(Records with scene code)
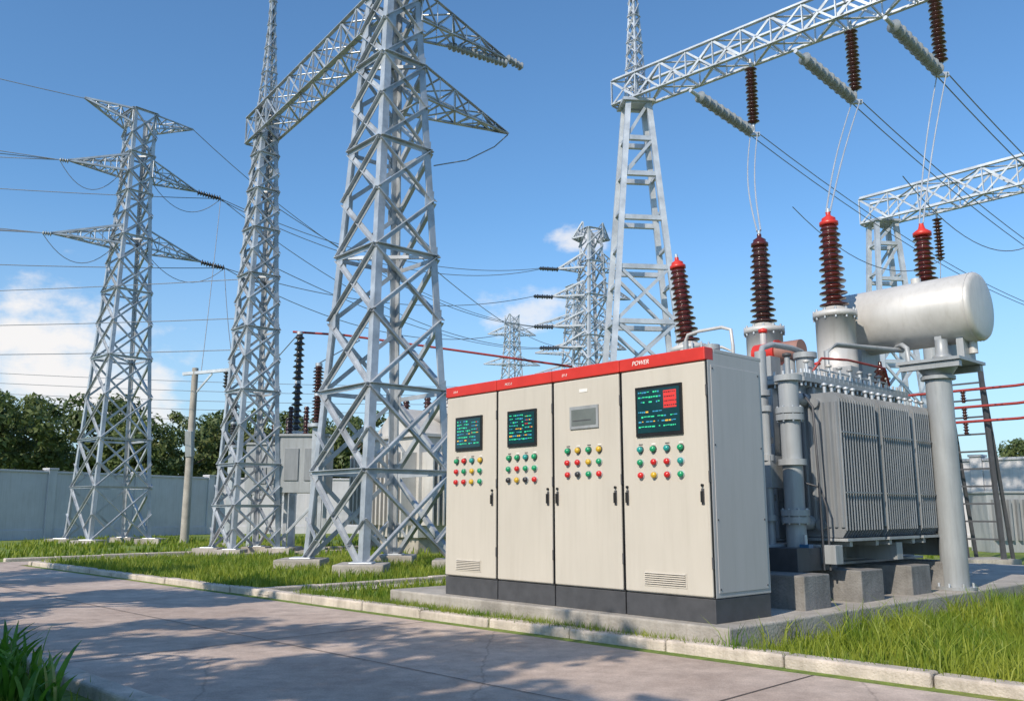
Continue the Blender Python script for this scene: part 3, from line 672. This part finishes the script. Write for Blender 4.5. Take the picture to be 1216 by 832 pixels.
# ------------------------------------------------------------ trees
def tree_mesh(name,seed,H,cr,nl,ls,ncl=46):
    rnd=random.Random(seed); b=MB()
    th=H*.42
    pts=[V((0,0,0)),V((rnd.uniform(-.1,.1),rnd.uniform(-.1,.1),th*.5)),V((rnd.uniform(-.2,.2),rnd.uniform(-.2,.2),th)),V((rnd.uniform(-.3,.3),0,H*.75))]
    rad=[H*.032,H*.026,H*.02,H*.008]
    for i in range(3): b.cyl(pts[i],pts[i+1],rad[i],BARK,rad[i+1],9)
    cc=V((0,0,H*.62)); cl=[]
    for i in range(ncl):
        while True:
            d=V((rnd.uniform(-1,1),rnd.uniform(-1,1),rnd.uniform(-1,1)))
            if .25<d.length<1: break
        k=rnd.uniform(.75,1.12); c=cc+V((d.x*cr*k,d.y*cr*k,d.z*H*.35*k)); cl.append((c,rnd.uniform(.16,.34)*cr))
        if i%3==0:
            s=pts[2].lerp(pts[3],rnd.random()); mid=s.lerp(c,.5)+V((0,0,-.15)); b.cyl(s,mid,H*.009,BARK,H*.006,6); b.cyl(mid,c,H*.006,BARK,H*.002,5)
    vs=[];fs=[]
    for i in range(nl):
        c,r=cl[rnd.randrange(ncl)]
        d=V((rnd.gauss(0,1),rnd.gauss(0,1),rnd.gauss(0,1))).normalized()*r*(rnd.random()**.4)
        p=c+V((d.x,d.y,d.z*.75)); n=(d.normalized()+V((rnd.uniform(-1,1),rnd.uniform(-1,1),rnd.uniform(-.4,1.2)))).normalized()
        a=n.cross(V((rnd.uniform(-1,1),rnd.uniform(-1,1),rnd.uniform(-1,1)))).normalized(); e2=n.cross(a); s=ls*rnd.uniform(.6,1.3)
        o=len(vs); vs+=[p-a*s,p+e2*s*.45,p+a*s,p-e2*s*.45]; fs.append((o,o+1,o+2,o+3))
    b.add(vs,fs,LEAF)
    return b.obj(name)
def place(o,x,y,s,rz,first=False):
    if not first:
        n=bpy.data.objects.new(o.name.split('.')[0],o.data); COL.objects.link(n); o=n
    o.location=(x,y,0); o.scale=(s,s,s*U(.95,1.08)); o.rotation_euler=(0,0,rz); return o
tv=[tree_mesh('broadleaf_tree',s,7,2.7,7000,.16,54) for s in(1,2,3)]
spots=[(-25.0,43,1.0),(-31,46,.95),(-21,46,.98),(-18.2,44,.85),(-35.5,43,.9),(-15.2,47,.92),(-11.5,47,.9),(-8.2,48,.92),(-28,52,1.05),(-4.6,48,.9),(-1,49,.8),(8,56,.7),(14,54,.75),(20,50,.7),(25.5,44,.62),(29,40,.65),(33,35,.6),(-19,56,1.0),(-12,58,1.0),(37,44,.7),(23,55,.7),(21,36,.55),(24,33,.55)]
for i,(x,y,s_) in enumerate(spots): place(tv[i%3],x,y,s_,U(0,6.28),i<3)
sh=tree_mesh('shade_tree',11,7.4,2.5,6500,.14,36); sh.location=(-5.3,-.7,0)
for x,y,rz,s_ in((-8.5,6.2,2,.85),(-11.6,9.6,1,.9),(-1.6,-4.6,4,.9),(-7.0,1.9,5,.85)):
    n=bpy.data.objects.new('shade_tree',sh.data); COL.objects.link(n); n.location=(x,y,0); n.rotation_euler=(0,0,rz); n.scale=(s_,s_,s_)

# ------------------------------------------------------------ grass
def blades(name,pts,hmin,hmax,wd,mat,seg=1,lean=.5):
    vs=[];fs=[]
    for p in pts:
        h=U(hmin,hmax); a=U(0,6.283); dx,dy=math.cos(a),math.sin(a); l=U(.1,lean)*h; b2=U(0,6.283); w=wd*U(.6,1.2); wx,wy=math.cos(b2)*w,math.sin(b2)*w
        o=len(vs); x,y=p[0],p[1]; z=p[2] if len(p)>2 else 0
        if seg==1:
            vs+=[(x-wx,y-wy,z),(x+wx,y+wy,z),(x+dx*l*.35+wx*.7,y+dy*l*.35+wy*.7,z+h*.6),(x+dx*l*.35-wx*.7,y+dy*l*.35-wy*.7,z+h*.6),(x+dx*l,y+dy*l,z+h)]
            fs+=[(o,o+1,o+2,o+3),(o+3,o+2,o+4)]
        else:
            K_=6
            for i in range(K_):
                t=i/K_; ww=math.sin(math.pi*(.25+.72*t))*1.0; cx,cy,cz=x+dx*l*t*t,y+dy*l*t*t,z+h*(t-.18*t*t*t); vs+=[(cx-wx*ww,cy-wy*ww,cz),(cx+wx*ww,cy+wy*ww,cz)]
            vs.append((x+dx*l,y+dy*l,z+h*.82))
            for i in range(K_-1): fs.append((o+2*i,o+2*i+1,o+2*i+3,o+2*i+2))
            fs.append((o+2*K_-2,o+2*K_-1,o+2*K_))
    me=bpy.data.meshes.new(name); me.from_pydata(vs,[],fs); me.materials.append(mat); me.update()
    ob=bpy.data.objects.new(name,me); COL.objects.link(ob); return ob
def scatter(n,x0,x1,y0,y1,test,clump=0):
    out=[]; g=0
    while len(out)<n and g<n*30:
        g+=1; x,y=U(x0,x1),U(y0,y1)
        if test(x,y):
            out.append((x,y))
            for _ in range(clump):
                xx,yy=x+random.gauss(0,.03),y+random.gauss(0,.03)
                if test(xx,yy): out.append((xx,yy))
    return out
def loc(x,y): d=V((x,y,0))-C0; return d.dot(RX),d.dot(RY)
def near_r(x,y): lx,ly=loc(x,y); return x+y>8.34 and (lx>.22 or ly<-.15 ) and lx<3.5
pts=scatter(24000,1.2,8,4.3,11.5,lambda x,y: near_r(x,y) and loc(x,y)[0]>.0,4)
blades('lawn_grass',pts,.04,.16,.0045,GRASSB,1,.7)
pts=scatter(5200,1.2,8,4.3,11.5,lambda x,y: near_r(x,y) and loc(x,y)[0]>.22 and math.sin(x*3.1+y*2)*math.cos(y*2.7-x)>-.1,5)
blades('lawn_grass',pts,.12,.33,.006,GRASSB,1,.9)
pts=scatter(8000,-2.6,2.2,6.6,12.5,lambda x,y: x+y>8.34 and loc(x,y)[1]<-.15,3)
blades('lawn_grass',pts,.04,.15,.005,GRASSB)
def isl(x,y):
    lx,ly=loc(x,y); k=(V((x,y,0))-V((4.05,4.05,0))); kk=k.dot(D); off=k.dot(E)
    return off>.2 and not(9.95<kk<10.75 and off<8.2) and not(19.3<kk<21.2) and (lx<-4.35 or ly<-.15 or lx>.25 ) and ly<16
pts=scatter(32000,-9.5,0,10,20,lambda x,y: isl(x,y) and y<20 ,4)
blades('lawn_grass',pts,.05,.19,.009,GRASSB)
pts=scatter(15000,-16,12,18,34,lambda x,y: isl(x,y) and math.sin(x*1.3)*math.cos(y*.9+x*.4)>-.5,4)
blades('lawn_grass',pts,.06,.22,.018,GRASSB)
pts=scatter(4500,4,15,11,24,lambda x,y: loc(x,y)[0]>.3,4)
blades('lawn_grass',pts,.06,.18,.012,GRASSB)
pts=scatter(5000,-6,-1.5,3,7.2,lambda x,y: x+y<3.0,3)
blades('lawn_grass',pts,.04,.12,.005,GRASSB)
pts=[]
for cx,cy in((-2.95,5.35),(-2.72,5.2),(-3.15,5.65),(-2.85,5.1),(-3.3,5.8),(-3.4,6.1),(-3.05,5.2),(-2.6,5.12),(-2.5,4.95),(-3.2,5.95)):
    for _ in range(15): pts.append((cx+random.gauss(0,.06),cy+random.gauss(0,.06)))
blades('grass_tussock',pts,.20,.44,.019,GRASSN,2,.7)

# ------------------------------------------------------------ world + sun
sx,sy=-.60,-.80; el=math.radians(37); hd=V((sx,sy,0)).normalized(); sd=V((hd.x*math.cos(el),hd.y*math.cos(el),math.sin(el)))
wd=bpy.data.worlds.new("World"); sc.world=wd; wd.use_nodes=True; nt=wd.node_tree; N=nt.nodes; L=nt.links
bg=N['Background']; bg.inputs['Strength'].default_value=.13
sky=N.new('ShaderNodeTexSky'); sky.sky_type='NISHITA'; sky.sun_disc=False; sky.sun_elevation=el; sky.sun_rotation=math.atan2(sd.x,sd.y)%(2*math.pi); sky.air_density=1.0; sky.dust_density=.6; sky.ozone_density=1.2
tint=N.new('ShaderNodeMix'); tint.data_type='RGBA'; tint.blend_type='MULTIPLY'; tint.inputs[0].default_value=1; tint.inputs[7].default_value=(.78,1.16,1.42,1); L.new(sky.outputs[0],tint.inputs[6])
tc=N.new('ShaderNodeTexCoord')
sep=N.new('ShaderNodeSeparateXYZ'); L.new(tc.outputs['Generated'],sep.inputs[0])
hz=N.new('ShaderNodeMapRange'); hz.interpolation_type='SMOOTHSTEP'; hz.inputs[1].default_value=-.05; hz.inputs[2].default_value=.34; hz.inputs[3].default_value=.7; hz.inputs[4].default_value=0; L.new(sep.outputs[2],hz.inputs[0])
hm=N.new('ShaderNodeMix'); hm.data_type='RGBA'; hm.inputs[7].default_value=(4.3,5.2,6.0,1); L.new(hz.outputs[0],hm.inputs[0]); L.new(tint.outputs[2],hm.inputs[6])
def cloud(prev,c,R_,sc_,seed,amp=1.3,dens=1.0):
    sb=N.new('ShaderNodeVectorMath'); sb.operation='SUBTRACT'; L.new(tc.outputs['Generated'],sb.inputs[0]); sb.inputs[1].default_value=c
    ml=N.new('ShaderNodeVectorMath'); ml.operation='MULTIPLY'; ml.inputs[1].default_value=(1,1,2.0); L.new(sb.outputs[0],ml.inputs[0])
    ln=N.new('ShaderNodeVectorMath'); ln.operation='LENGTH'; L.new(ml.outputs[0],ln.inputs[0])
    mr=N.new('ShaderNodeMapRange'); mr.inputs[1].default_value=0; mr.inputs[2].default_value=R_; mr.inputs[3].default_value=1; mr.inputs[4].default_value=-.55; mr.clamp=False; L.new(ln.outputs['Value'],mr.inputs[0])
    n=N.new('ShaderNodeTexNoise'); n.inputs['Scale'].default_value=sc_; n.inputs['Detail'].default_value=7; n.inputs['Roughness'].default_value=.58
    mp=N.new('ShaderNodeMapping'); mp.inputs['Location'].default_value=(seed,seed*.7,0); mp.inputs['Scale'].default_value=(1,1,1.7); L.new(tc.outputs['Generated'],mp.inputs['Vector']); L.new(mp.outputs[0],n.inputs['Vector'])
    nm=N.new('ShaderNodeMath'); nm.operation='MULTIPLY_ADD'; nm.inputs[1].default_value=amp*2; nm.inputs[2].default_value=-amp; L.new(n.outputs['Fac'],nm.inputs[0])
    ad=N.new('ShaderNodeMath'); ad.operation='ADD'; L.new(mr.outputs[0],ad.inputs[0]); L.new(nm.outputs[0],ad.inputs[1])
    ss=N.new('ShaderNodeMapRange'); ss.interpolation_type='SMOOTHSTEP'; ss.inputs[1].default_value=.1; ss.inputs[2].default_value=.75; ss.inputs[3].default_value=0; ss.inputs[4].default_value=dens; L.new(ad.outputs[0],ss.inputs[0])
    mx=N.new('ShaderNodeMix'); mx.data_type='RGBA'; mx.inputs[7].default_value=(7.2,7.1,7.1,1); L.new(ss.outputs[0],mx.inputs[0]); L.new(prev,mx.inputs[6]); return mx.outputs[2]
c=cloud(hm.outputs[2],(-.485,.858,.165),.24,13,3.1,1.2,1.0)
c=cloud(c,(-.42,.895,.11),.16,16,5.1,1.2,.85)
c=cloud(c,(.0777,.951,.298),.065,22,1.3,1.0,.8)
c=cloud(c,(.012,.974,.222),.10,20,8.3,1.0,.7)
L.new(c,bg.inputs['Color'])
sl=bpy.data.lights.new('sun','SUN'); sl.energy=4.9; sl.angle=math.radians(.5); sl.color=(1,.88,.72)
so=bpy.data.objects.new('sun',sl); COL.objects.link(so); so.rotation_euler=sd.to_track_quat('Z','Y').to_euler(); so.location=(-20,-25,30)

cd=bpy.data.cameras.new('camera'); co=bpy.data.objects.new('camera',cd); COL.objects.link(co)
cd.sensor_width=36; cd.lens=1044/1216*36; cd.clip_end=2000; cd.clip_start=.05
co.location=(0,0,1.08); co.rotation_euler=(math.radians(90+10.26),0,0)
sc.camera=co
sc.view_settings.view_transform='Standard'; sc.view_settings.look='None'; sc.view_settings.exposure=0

...

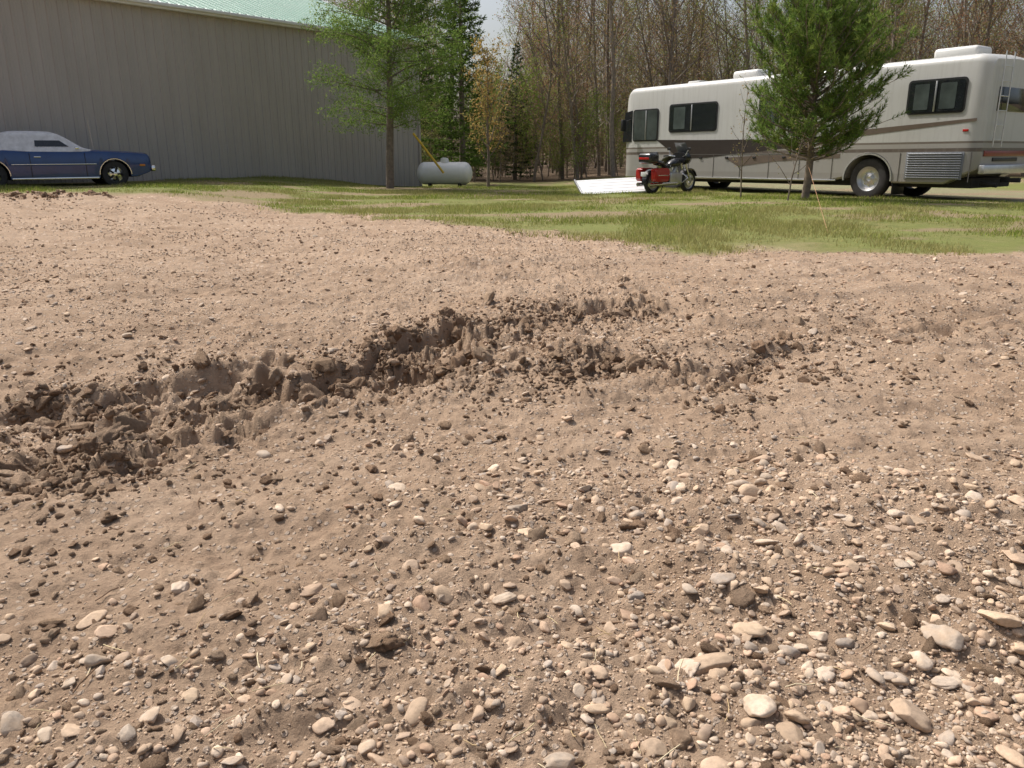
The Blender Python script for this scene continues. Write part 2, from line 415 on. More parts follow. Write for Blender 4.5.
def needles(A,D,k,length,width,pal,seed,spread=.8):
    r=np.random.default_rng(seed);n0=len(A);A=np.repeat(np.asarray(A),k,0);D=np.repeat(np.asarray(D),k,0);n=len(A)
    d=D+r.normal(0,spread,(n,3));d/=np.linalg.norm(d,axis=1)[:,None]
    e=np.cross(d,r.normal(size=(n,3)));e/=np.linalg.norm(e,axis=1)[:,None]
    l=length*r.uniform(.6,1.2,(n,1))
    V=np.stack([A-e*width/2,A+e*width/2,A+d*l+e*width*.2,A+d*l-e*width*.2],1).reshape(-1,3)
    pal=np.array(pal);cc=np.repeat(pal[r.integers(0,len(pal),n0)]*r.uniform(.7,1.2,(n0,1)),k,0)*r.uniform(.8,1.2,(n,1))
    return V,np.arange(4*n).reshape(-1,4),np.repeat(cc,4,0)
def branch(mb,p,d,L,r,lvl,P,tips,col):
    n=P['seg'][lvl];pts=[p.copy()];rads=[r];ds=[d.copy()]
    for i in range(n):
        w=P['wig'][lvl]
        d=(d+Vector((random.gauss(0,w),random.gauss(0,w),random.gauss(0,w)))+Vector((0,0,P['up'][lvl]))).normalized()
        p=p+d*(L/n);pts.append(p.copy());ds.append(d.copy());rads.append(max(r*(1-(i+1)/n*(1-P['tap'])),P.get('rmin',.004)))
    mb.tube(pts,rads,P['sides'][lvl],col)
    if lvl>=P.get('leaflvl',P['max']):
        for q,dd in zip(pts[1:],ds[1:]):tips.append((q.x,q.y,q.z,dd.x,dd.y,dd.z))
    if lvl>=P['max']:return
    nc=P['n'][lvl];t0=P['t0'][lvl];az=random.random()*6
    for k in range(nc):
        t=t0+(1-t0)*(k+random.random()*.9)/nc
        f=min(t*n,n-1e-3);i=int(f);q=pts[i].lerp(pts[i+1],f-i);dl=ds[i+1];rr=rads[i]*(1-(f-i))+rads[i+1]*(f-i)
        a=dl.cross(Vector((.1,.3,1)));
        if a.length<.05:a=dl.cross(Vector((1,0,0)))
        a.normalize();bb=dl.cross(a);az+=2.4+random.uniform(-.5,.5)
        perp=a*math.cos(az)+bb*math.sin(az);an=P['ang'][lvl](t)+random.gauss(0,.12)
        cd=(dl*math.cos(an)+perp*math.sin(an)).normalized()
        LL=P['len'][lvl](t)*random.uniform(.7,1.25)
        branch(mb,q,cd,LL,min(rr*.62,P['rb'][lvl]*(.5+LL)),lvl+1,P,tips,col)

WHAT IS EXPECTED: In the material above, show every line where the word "this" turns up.

SOLUTION TO THE EXERCISE:
Continue the Blender Python script for this scene: part 3, from line 672. This part finishes the script. Write for Blender 4.5. Take the picture to be 1216 by 832 pixels.
The Blender Python script for this scene continues. Write part 2, from line 415 on. More parts follow. Write for Blender 4.5.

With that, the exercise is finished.